(Entries with scene source code)
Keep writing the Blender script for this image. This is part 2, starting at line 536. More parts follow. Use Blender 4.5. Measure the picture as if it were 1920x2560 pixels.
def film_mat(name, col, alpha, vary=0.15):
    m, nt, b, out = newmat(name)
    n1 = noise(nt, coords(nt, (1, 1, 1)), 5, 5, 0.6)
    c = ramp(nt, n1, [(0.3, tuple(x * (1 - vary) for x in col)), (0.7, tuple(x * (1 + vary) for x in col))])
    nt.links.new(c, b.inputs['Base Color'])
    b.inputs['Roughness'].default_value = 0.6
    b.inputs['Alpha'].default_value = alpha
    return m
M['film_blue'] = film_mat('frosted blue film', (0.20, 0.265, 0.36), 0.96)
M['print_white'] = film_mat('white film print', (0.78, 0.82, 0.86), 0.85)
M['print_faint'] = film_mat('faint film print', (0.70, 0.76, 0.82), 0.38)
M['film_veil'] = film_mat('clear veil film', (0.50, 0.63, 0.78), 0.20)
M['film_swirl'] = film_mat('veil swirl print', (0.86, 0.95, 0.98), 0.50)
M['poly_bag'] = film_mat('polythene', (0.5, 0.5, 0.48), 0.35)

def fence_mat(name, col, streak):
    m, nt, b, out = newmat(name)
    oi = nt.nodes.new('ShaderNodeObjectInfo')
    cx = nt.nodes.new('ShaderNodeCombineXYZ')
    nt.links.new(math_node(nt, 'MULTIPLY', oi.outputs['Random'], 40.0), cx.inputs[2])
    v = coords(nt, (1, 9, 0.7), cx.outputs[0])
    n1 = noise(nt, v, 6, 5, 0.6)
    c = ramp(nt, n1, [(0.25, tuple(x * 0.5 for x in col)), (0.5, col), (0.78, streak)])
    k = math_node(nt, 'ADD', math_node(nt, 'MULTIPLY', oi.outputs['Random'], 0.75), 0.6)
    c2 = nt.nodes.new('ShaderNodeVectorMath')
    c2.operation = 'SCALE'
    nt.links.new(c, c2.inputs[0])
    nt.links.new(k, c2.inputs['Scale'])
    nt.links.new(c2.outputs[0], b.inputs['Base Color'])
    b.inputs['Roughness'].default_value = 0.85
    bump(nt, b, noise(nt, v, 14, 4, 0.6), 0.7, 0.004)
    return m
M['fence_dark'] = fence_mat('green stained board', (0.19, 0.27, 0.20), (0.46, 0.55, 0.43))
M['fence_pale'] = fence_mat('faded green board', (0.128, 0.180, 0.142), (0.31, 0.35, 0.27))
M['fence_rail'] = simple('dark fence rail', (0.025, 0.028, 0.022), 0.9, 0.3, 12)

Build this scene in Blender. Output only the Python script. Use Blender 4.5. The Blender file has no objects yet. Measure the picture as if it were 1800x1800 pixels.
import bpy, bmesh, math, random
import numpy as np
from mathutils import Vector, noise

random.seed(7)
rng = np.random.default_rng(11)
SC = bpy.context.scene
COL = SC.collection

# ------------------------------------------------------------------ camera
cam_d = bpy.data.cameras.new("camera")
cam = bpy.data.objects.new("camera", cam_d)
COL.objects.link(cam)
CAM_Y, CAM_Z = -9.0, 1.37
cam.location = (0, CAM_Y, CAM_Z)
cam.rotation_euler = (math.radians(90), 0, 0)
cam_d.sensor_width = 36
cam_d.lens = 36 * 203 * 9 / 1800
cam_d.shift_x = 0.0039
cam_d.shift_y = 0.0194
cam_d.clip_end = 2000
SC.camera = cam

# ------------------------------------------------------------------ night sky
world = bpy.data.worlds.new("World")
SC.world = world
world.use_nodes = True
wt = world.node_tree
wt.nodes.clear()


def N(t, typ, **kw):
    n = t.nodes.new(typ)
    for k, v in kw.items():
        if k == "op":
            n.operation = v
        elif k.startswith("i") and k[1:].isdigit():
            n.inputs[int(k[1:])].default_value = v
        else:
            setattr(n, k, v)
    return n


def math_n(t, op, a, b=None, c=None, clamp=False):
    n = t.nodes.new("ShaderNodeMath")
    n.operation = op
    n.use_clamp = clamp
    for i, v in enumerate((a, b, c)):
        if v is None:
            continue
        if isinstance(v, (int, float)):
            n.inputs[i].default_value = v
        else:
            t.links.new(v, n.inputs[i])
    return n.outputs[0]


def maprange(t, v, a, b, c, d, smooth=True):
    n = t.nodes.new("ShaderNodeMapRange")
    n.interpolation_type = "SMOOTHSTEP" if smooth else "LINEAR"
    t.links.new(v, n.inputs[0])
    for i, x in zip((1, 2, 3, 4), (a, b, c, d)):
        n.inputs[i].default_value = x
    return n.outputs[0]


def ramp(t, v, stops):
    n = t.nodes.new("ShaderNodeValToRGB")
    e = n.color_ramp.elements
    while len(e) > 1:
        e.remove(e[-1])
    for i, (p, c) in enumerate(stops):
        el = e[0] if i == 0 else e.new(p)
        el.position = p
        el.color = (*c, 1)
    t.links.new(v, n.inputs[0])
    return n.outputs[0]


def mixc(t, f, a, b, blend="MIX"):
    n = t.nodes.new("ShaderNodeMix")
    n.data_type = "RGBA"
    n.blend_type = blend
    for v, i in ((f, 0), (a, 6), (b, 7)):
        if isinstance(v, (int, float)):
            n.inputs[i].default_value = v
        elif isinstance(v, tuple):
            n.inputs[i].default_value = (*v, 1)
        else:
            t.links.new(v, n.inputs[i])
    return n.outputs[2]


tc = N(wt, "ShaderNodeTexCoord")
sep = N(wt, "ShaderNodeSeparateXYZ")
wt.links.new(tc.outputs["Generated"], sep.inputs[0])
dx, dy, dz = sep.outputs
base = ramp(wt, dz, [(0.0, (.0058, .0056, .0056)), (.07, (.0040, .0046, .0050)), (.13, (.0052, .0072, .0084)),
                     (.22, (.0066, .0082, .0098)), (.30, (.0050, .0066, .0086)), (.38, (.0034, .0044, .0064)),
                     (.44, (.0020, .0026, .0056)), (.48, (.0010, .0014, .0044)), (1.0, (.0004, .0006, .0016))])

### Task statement
Within the material above, extract exactly the lines that start at the line containing "Build this scene" and stop after the line containing "wt.nodes.clear()", and only those.

### Written reply
Build this scene in Blender. Output only the Python script. Use Blender 4.5. The Blender file has no objects yet. Measure the picture as if it were 1800x1800 pixels.
import bpy, bmesh, math, random
import numpy as np
from mathutils import Vector, noise

random.seed(7)
rng = np.random.default_rng(11)
SC = bpy.context.scene
COL = SC.collection

# ------------------------------------------------------------------ camera
cam_d = bpy.data.cameras.new("camera")
cam = bpy.data.objects.new("camera", cam_d)
COL.objects.link(cam)
CAM_Y, CAM_Z = -9.0, 1.37
cam.location = (0, CAM_Y, CAM_Z)
cam.rotation_euler = (math.radians(90), 0, 0)
cam_d.sensor_width = 36
cam_d.lens = 36 * 203 * 9 / 1800
cam_d.shift_x = 0.0039
cam_d.shift_y = 0.0194
cam_d.clip_end = 2000
SC.camera = cam

# ------------------------------------------------------------------ night sky
world = bpy.data.worlds.new("World")
SC.world = world
world.use_nodes = True
wt = world.node_tree
wt.nodes.clear()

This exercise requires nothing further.